Catharsis?
Given all the nervousness and frayed nerves I got leading up to it, Valentine's Day actually was a little...anticlimactic.
I left my half-dozen orange roses on Jona's desk at 7:30 a.m. and waited for the minutes to count down before she walked into the door. In the meantime, I kept myself busy with what work I could find at that early hour...which wasn't much.
When she saw the roses and read my letter...I guess she was in shock. We hardly spoke today, except for an SMS message from her. She told me she was surprised, she didn't know how to react, and that maybe we could talk about this when we're both ready.
My sincere reply: I'll wait. I'm just happy you appreciated it.
I just hope I didn't scare her off. I hope this doesn't mean we'd get more awkward around each other than we've already been.
The funny thing about this whole stunt is that absolutely no one at work suspects it was I who gave Jona her roses, apart from the few people who already knew about it.

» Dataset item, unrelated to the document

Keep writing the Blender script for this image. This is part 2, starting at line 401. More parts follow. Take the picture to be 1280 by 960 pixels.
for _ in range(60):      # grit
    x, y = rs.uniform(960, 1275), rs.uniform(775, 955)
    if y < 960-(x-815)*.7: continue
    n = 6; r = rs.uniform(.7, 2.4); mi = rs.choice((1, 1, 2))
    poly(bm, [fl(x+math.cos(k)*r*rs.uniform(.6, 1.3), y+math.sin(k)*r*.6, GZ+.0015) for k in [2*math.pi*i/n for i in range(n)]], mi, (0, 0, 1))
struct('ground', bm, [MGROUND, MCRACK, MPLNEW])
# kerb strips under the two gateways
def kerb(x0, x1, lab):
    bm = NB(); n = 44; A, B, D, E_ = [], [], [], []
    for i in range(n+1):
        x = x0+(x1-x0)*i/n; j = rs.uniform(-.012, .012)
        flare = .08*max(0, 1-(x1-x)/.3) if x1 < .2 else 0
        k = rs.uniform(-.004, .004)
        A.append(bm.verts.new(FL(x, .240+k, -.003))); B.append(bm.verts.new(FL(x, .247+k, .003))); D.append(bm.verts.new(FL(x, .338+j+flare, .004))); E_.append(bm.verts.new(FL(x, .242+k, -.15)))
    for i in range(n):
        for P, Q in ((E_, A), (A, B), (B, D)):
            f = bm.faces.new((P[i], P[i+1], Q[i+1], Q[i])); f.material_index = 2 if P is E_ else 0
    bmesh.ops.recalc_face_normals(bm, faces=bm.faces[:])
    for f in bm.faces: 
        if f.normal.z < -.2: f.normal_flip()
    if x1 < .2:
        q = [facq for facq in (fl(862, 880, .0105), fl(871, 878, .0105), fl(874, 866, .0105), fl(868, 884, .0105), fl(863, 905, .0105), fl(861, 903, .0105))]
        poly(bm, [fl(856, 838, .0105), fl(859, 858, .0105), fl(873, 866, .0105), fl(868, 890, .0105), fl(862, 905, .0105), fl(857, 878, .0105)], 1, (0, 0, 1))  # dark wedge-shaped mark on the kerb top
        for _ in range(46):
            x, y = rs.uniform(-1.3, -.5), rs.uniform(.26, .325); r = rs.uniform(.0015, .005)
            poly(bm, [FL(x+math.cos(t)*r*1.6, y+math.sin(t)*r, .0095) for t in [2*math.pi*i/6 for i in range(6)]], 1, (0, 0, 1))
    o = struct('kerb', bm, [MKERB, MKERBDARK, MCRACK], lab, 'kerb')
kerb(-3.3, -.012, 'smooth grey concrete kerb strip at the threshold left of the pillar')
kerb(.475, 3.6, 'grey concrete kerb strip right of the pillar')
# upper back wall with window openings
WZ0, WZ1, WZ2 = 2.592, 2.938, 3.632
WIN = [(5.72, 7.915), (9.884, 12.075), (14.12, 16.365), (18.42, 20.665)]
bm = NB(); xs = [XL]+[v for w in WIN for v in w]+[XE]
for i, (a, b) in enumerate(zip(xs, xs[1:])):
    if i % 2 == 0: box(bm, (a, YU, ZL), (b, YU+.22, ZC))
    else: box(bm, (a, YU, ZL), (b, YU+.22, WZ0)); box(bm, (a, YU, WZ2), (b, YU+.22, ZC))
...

Owning up to it now doesn't seem like a good idea. She's a shy girl at heart, I suppose, and I guess I've also worn the deed quite well. Maybe it was for the best that I did this as quietly as I could.
Other than my flowers and letter for Jona, and the accompanying Valentine's traffic in the evening, for the most part this was a normal day.
Now all I can really do is wait. I don't know how long it takes, but I will wait for her.